Scan the listing below and copy every line holding "scene".
***
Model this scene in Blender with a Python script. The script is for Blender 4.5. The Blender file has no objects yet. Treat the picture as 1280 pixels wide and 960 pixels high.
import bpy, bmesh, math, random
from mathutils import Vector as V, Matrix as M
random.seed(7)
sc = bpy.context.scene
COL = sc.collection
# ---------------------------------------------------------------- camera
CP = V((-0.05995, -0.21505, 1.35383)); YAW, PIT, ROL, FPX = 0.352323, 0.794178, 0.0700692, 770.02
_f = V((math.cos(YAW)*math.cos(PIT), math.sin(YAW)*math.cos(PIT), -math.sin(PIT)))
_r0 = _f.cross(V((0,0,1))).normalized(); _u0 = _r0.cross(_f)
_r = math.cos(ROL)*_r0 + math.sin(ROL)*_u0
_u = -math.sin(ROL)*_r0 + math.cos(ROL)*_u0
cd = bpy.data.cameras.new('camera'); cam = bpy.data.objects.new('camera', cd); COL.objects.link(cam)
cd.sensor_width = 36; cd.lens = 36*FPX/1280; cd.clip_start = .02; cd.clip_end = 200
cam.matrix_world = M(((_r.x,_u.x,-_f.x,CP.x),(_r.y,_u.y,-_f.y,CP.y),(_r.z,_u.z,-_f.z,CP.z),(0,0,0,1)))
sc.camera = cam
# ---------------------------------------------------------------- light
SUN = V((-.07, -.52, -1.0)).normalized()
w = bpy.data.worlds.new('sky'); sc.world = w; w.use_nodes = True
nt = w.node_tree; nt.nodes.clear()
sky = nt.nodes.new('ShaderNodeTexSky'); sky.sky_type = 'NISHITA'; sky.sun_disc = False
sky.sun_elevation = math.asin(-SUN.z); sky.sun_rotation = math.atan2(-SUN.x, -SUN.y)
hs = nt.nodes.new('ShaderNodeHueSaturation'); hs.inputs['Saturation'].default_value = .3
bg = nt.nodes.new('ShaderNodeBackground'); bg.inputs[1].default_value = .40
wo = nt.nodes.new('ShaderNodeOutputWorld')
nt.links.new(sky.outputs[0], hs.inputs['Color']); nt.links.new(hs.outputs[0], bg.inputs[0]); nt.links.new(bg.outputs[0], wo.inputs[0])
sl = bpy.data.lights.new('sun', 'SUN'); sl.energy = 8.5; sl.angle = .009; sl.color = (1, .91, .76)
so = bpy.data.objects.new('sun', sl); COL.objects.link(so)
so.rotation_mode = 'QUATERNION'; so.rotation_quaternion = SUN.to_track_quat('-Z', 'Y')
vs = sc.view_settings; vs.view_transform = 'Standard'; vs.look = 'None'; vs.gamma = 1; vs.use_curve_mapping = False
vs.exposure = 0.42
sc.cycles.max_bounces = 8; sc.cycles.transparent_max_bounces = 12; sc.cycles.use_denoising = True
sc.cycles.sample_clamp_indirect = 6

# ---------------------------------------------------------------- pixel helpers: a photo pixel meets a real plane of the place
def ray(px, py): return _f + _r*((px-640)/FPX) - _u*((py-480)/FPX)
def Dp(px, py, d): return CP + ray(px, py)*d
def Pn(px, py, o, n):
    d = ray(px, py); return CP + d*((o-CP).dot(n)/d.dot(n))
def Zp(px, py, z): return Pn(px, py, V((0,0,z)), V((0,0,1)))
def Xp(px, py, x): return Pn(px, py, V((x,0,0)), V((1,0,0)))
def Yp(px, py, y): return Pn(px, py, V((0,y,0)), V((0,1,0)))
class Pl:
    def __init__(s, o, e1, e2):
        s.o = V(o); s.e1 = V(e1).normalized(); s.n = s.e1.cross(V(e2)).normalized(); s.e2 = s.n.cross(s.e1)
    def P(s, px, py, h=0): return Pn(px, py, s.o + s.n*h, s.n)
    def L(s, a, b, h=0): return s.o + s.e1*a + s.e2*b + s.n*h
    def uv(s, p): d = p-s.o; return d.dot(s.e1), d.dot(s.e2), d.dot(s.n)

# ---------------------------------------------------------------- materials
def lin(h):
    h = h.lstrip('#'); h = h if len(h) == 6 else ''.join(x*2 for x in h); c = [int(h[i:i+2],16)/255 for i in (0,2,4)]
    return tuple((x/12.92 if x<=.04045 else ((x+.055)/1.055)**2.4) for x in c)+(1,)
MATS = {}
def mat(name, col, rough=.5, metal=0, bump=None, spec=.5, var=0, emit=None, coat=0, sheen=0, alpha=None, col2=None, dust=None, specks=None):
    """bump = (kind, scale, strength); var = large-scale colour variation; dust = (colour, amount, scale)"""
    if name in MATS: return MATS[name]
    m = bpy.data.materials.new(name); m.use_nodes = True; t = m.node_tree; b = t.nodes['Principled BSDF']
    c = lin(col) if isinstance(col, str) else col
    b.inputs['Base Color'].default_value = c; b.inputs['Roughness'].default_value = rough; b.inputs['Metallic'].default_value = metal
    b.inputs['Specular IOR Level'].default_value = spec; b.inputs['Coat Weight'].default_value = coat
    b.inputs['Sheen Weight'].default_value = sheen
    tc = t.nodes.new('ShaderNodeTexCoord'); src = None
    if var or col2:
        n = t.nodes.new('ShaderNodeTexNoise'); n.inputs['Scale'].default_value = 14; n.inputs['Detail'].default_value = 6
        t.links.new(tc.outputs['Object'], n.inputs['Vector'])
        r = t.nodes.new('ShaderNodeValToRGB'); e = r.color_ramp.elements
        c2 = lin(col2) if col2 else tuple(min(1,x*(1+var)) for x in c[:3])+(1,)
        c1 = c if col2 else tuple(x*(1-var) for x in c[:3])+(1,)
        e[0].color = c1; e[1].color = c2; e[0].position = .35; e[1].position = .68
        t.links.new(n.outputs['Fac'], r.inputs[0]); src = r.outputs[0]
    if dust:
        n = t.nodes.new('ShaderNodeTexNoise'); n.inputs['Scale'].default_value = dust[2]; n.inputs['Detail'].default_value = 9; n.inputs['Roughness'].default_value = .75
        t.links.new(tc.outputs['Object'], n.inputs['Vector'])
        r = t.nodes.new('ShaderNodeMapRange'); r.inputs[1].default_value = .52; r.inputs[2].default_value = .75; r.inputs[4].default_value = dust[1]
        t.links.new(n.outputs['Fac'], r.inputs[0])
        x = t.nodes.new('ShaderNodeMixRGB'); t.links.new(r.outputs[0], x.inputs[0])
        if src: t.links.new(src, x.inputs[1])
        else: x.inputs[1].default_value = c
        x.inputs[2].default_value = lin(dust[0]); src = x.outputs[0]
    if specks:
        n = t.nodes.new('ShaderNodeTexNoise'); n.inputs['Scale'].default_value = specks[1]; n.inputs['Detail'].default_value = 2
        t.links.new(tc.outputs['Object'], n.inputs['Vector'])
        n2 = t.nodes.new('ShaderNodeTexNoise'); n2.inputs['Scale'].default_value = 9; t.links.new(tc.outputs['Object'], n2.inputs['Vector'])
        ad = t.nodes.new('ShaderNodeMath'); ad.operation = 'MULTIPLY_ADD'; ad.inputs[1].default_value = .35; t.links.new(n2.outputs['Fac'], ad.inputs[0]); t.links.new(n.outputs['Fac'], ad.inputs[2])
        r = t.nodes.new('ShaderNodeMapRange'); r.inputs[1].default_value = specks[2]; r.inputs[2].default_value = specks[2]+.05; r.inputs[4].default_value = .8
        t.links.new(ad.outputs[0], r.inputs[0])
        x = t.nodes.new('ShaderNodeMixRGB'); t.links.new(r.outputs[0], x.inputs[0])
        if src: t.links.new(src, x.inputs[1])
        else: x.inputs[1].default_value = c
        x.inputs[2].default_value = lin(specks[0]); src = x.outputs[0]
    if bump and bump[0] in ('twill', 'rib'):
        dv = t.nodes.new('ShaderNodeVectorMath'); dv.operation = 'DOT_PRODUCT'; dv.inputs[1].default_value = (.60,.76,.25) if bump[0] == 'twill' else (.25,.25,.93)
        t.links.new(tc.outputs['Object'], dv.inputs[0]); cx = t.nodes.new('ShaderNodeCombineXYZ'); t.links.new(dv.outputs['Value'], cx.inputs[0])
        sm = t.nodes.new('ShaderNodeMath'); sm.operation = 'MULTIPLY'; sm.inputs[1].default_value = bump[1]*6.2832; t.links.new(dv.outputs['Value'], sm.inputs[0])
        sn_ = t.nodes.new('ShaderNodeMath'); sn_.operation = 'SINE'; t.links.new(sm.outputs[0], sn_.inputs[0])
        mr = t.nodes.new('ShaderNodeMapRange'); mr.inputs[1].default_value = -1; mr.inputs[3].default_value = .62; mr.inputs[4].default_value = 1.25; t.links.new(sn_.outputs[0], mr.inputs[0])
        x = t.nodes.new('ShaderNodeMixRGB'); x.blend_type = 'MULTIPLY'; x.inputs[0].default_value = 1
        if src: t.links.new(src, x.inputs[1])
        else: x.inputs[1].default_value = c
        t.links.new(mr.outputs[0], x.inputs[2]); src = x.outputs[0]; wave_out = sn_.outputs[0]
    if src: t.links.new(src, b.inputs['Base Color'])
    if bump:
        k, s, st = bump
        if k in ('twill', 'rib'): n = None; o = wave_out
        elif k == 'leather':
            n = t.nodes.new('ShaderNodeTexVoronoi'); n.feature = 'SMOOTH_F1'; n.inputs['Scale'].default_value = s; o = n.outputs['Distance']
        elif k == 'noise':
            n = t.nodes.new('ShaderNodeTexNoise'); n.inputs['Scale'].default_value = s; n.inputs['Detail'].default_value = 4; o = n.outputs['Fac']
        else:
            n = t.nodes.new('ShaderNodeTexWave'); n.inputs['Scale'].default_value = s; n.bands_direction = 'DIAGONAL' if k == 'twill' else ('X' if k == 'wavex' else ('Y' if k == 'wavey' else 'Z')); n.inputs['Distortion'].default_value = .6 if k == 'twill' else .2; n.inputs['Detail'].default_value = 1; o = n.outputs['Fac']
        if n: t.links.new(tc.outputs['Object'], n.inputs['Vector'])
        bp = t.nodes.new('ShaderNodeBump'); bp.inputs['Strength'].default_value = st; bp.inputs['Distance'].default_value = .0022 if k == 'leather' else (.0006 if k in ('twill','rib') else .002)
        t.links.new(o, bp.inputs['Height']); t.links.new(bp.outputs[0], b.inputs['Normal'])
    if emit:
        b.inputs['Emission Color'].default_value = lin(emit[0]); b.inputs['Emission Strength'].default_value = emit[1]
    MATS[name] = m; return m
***
The reply:
Model this scene in Blender with a Python script. The script is for Blender 4.5. The Blender file has no objects yet. Treat the picture as 1280 pixels wide and 960 pixels high.
sc = bpy.context.scene